* Begin Provided data *

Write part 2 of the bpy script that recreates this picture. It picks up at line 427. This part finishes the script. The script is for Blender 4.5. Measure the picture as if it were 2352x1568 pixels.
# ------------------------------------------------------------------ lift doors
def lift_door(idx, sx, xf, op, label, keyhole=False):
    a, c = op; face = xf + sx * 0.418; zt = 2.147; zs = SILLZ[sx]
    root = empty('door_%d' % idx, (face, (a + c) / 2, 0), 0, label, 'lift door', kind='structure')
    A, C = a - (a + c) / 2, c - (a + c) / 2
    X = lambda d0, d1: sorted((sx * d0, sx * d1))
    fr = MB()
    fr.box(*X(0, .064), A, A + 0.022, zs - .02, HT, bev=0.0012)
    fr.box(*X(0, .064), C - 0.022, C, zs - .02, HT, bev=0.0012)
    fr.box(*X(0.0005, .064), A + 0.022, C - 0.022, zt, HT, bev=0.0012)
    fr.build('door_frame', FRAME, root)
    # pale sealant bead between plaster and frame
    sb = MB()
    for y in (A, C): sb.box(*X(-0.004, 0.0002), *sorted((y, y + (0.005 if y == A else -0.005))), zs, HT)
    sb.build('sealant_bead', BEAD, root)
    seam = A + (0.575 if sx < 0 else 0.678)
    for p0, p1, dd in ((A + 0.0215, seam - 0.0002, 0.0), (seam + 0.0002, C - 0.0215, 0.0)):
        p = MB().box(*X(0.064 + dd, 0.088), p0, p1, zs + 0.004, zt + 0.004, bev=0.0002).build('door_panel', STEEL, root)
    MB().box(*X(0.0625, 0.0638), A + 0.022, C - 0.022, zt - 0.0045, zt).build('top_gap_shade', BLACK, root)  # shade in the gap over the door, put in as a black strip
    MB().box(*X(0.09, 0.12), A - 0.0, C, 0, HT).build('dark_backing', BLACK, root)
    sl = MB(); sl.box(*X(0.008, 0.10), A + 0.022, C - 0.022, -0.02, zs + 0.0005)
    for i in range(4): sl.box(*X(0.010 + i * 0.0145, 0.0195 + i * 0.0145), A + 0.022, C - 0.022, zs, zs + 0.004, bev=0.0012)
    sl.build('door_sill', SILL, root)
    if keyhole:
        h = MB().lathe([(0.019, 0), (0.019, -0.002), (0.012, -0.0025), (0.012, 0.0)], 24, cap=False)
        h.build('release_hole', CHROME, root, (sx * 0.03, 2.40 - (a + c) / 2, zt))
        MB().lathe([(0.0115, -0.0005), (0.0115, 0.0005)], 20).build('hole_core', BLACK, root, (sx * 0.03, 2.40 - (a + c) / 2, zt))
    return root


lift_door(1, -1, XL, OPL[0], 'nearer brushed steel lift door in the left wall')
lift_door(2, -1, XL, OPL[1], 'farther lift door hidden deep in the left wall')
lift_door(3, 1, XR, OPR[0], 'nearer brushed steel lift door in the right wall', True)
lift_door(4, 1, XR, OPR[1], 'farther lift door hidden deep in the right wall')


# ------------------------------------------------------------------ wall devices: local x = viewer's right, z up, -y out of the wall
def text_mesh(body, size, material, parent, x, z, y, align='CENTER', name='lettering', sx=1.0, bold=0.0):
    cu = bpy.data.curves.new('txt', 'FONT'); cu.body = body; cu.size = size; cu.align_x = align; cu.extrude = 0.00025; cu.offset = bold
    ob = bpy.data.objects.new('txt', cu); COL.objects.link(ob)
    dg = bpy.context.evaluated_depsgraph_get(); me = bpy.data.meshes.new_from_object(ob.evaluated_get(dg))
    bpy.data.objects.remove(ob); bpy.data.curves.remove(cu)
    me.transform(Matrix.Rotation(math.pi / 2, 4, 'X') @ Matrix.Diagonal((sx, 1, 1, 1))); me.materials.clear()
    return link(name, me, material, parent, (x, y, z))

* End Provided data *

Requirement –
Copy out all of the lines above exactly.

Correct response –
Write part 2 of the bpy script that recreates this picture. It picks up at line 427. This part finishes the script. The script is for Blender 4.5. Measure the picture as if it were 2352x1568 pixels.
# ------------------------------------------------------------------ lift doors
def lift_door(idx, sx, xf, op, label, keyhole=False):
    a, c = op; face = xf + sx * 0.418; zt = 2.147; zs = SILLZ[sx]
    root = empty('door_%d' % idx, (face, (a + c) / 2, 0), 0, label, 'lift door', kind='structure')
    A, C = a - (a + c) / 2, c - (a + c) / 2
    X = lambda d0, d1: sorted((sx * d0, sx * d1))
    fr = MB()
    fr.box(*X(0, .064), A, A + 0.022, zs - .02, HT, bev=0.0012)
    fr.box(*X(0, .064), C - 0.022, C, zs - .02, HT, bev=0.0012)
    fr.box(*X(0.0005, .064), A + 0.022, C - 0.022, zt, HT, bev=0.0012)
    fr.build('door_frame', FRAME, root)
    # pale sealant bead between plaster and frame
    sb = MB()
    for y in (A, C): sb.box(*X(-0.004, 0.0002), *sorted((y, y + (0.005 if y == A else -0.005))), zs, HT)
    sb.build('sealant_bead', BEAD, root)
    seam = A + (0.575 if sx < 0 else 0.678)
    for p0, p1, dd in ((A + 0.0215, seam - 0.0002, 0.0), (seam + 0.0002, C - 0.0215, 0.0)):
        p = MB().box(*X(0.064 + dd, 0.088), p0, p1, zs + 0.004, zt + 0.004, bev=0.0002).build('door_panel', STEEL, root)
    MB().box(*X(0.0625, 0.0638), A + 0.022, C - 0.022, zt - 0.0045, zt).build('top_gap_shade', BLACK, root)  # shade in the gap over the door, put in as a black strip
    MB().box(*X(0.09, 0.12), A - 0.0, C, 0, HT).build('dark_backing', BLACK, root)
    sl = MB(); sl.box(*X(0.008, 0.10), A + 0.022, C - 0.022, -0.02, zs + 0.0005)
    for i in range(4): sl.box(*X(0.010 + i * 0.0145, 0.0195 + i * 0.0145), A + 0.022, C - 0.022, zs, zs + 0.004, bev=0.0012)
    sl.build('door_sill', SILL, root)
    if keyhole:
        h = MB().lathe([(0.019, 0), (0.019, -0.002), (0.012, -0.0025), (0.012, 0.0)], 24, cap=False)
        h.build('release_hole', CHROME, root, (sx * 0.03, 2.40 - (a + c) / 2, zt))
        MB().lathe([(0.0115, -0.0005), (0.0115, 0.0005)], 20).build('hole_core', BLACK, root, (sx * 0.03, 2.40 - (a + c) / 2, zt))
    return root


lift_door(1, -1, XL, OPL[0], 'nearer brushed steel lift door in the left wall')
lift_door(2, -1, XL, OPL[1], 'farther lift door hidden deep in the left wall')
lift_door(3, 1, XR, OPR[0], 'nearer brushed steel lift door in the right wall', True)
lift_door(4, 1, XR, OPR[1], 'farther lift door hidden deep in the right wall')


# ------------------------------------------------------------------ wall devices: local x = viewer's right, z up, -y out of the wall
def text_mesh(body, size, material, parent, x, z, y, align='CENTER', name='lettering', sx=1.0, bold=0.0):
    cu = bpy.data.curves.new('txt', 'FONT'); cu.body = body; cu.size = size; cu.align_x = align; cu.extrude = 0.00025; cu.offset = bold
    ob = bpy.data.objects.new('txt', cu); COL.objects.link(ob)
    dg = bpy.context.evaluated_depsgraph_get(); me = bpy.data.meshes.new_from_object(ob.evaluated_get(dg))
    bpy.data.objects.remove(ob); bpy.data.curves.remove(cu)
    me.transform(Matrix.Rotation(math.pi / 2, 4, 'X') @ Matrix.Diagonal((sx, 1, 1, 1))); me.materials.clear()
    return link(name, me, material, parent, (x, y, z))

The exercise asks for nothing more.